Exercise goal:
Quote verbatim every line from the line containing "Continue the Blender Python script for this scene: part 3, from" to the line containing "kx, ky = w(knife, -.01);", inclusive of both, and no other line.

Data shown:
·····

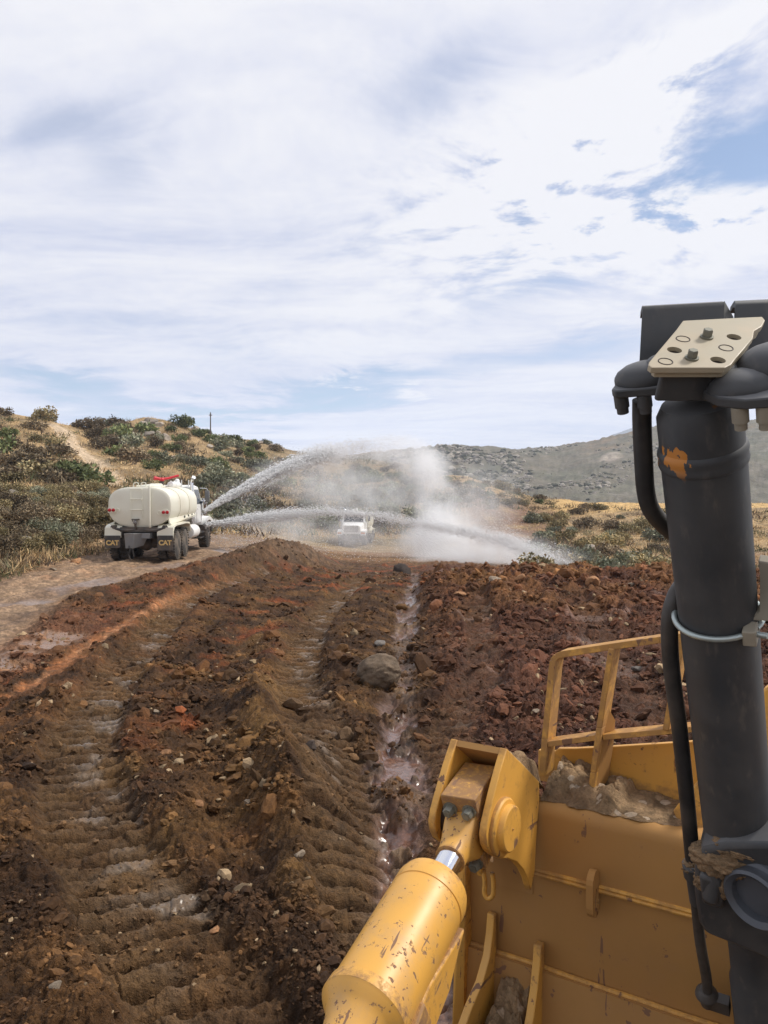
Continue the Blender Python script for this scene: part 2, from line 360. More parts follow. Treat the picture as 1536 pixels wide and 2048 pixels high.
# ------------------------------------------------------------------ the lie of the land
UK = np.array([-1400, -500, 0, 100, 200, 300, 400, 500, 600, 700, 800, 900, 1000, 1100, 1200, 1350, 1536, 2200, 3100.])
def zr(Y, vals):            # row given as photo heights -> metres
    return [CH - (v - CV) / FOC * Y for v in vals]
ROWS = [
 (1.0, [0] * 19), (9, [0] * 19),
 (14, [.9, .25, .05, .05, .03, 0, 0, 0, 0, 0, 0, .05, .08, .08, .08, .05, 0, 0, 0]),
 (17, [1.8, .7, .20, .2, .15, .08, 0, 0, 0, 0, 0, .12, .18, .2, .2, .15, .1, 0, 0]),
 (22, [3.6, 1.7, .5, .5, .5, .5, .35, .1, .0, 0, 0, .32, .42, .42, .42, .4, .3, .2, .2]),
 (28, [5, 2.8, 1.35, .98, .88, .85, .7, .4, .15, .05, .05, .52, .62, .6, .55, .55, .4, .3, .3]),
 (36, [7, 4.5, 2.4, 1.95, 1.3, 1.1, 1.1, .85, .35, 0.05, 0, .1, 0, -.1, -.2, -.3, -.3, 0, 0]),
 (50, [9.5, 6.5] + zr(50, [1010, 1025, 1040, 1055, 1073, 1084, 1098, 1113, 1118, 1120, 1128, 1135, 1140, 1142, 1140]) + [0, 0]),
 (65, [12, 9] + zr(65, [955, 965, 985, 1012, 1040, 1064, 1088, 1102, 1104, 1096, 1098, 1108, 1110, 1108, 1105]) + [0, 0]),
 (85, [16, 13] + zr(85, [890, 902, 938, 962, 992, 1028, 1060, 1078, 1076, 1056, 1055, 1058, 1058, 1052, 1050]) + [1.5, 2]),
 (105, [20, 17] + zr(105, [842, 856, 900, 908, 938, 970, 998, 1012, 1012, 985, 1008, 1030, 1028, 1022, 1020]) + [3, 3]),
 (125, [22, 20] + zr(125, [826, 842, 868, 866, 895, 932, 962, 976, 974, 952, 980, 1004, 1008, 1009, 1008]) + [4, 4]),
 (145, [24, 22] + zr(145, [836, 858, 860, 838, 862, 896, 930, 948, 950, 962, 1000, 1014, 1013, 1013, 1013]) + [4, 4]),
 (170, [24, 22] + zr(170, [852, 872, 880, 856, 870, 884, 906, 919, 930, 975, 1020, 1030, 1030, 1025, 1025]) + [3, 3]),
 (205, [22, 20] + zr(205, [880, 890, 895, 885, 895, 905, 925, 935, 945, 1010, 1035, 1040, 1040, 1035, 1035]) + [0, 0]),
 (260, [10, 8, 5, 5, 5, 5, 5, 6, 6, 5, 3, -3, -5, -5, -5, -5, -5, -5, -5]),
 (400, [0] * 9 + [0, 0, -4, -5, -5, -5, -5, -4, 5, 10]),
 (500, [10] * 9 + zr(500, [990, 990, 995, 998, 995, 990, 985, 978]) + [30, 40]),
 (600, [20] * 7 + [25, 30] + zr(600, [950, 946, 948, 954, 955, 942, 922, 902]) + [70, 90]),
 (700, [30] * 7 + [40, 46] + zr(700, [918, 910, 908, 913, 914, 900, 875, 855]) + [100, 120]),
 (790, [36] * 7 + [46, 54] + zr(790, [916, 901, 896, 897, 893, 881, 853, 836]) + [125, 150]),
 (950, [36] * 7 + [40, 50] + zr(950, [930, 925, 922, 920, 915, 905, 880, 865]) + [130, 160]),
 (1300, [0] * 19)]
YK = np.log(np.array([r[0] for r in ROWS])); ZK = np.array([r[1] for r in ROWS], float)
def macro(us, Ys):
    """height table on rows Ys (1D) x columns us (1D)"""
    a = pchip(YK, ZK, np.log(Ys)); return pchip(UK, a.T, np.clip(us, -1400, 3100)).T
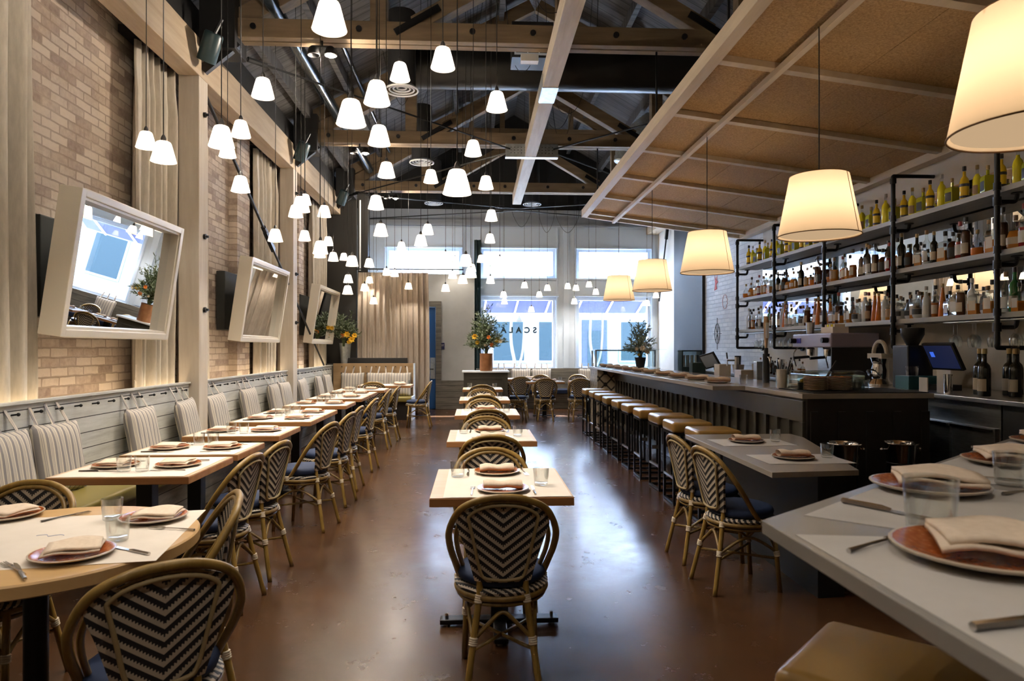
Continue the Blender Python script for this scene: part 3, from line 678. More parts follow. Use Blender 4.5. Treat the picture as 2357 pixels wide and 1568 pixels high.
def fork_t():
    f = MB(); f.tube([(0, -.1, .003), (0, -.03, .005), (0, .035, .004)], [.005, .0028, .003], 6)
    f.box(-.011, .011, .035, .055, .002, .005)
    for x in (-.0095, -.0035, .0035, .0095): f.box(x-.0015, x+.0015, .055, .098, .002, .0042)
    return tag(f.build('fork', MT['silver'], smooth=40), None, 'fork', 'table forks')
def knife_t():
    f = MB(); f.tube([(0, -.105, .004), (0, -.02, .004), (0, 0, .003)], [.006, .0065, .004], 6)
    f.prism([(-.004, 0), (.006, 0), (.009, .06), (.006, .1), (-.002, .115), (-.005, .08)], .0015, .0035)
    return tag(f.build('knife', MT['silver'], smooth=40), None, 'knife', 'table knives')
fork0 = fork_t(); knife0 = knife_t()
PROTO = [plate0, nap_roll, nap_flat, tum0, fork0, knife0]
def put(proto, x, y, z, deg, label): return dup(proto, (x, y, z), R(deg), label)
def setting(x, y, z, deg, where, nap='roll', glass=(-.17, .12), cut=True, fork=-.17, knife=.17, napdeg=0, first=True):
    """one cover: deg 0 = the guest sits at -Y"""
    a = R(deg); w = lambda dx, dy: (x+dx*cos(a)-dy*sin(a), y+dx*sin(a)+dy*cos(a))
    put(plate0, x, y, z, deg, 'terracotta plate '+where)
    put(nap_roll if nap == 'roll' else nap_flat, x, y, z+(.012 if nap == 'roll' else .007), deg+napdeg, 'folded beige napkin on the plate '+where)
    if glass: gx, gy = w(*glass); put(tum0, gx, gy, z, deg, 'clear tumbler '+where)
    if cut:
        fx, fy = w(fork, -.01); put(fork0, fx, fy, z, deg+random.uniform(-6, 6), 'steel fork '+where)
        kx, ky = w(knife, -.01); put(knife0, kx, ky, z, deg+random.uniform(-6, 6), 'steel knife '+where)

def table(x0, x1, y0, y1, name, lab, paper='x', seats=(('near', 0), ('far', 180)), base='x', paperlab=None):
    cx, cy = (x0+x1)/2, (y0+y1)/2
    t = thing('dining_table', lab, 'table', (cx, cy, 0), 0, name)
    a, b = (x1-x0)/2, (y1-y0)/2
    mb = MB(); mb.box(-a, a, -b, b, .705, .745)
    part('tabletop', mb, MT['table_edge'], t, bevel=.004)
    part('pale_top', MB().box(-a+.003, a-.003, -b+.003, b-.003, .7451, .7475), MT['table_top'], t)
    part('column', MB().box(-.045, .045, -.045, .045, .03, .70), MT['blacksteel'], t, bevel=.004)
    part('top_plate', MB().box(-.2, .2, -.2, .2, .69, .705), MT['blacksteel'], t)
    if base == 'x': bars = ((-.31, .31, -.035, .035), (-.035, .035, -.28, .28))
    else: bars = ((-.24, .24, -.03, .03), (-.03, .03, -.24, .24))
    for q in bars: part('foot', MB().box(q[0], q[1], q[2], q[3], .012, .038), MT['blacksteel'], t, bevel=.006)
    lv = MB()
    for q in bars:
        for p in (((q[0]+.035, 0) if q[1] > .1 else (0, q[2]+.035)), ((q[1]-.035, 0) if q[1] > .1 else (0, q[3]-.035))): lv.tube([(p[0], p[1], 0), (p[0], p[1], .06)], .008, 8).lathe([(.018, 0), (.018, .01), (.001, .01)], 10, (p[0], p[1], 0))
    part('leveller', lv, MT['chrome'], t)
    return t
def paper(x0, x1, y0, y1, lab, z=.7478, mat='paper', deg=0):
    cx, cy = (x0+x1)/2, (y0+y1)/2; a, b = (x1-x0)/2, (y1-y0)/2
    o = MB().slab(lambda u, v: ((u-.5)*2*a, (v-.5)*2*b, .0006*sin(9*u+5*v)+.0008), 10, 6, (0, 0, .0006)).build('paper_sheet', MT[mat], loc=(cx, cy, z))
    o.rotation_euler = (0, 0, R(deg)); return tag(o, lab, 'table paper', 'paper table covers')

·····

Written solution:
Continue the Blender Python script for this scene: part 3, from line 678. More parts follow. Use Blender 4.5. Treat the picture as 2357 pixels wide and 1568 pixels high.
def fork_t():
    f = MB(); f.tube([(0, -.1, .003), (0, -.03, .005), (0, .035, .004)], [.005, .0028, .003], 6)
    f.box(-.011, .011, .035, .055, .002, .005)
    for x in (-.0095, -.0035, .0035, .0095): f.box(x-.0015, x+.0015, .055, .098, .002, .0042)
    return tag(f.build('fork', MT['silver'], smooth=40), None, 'fork', 'table forks')
def knife_t():
    f = MB(); f.tube([(0, -.105, .004), (0, -.02, .004), (0, 0, .003)], [.006, .0065, .004], 6)
    f.prism([(-.004, 0), (.006, 0), (.009, .06), (.006, .1), (-.002, .115), (-.005, .08)], .0015, .0035)
    return tag(f.build('knife', MT['silver'], smooth=40), None, 'knife', 'table knives')
fork0 = fork_t(); knife0 = knife_t()
PROTO = [plate0, nap_roll, nap_flat, tum0, fork0, knife0]
def put(proto, x, y, z, deg, label): return dup(proto, (x, y, z), R(deg), label)
def setting(x, y, z, deg, where, nap='roll', glass=(-.17, .12), cut=True, fork=-.17, knife=.17, napdeg=0, first=True):
    """one cover: deg 0 = the guest sits at -Y"""
    a = R(deg); w = lambda dx, dy: (x+dx*cos(a)-dy*sin(a), y+dx*sin(a)+dy*cos(a))
    put(plate0, x, y, z, deg, 'terracotta plate '+where)
    put(nap_roll if nap == 'roll' else nap_flat, x, y, z+(.012 if nap == 'roll' else .007), deg+napdeg, 'folded beige napkin on the plate '+where)
    if glass: gx, gy = w(*glass); put(tum0, gx, gy, z, deg, 'clear tumbler '+where)
    if cut:
        fx, fy = w(fork, -.01); put(fork0, fx, fy, z, deg+random.uniform(-6, 6), 'steel fork '+where)
        kx, ky = w(knife, -.01); put(knife0, kx, ky, z, deg+random.uniform(-6, 6), 'steel knife '+where)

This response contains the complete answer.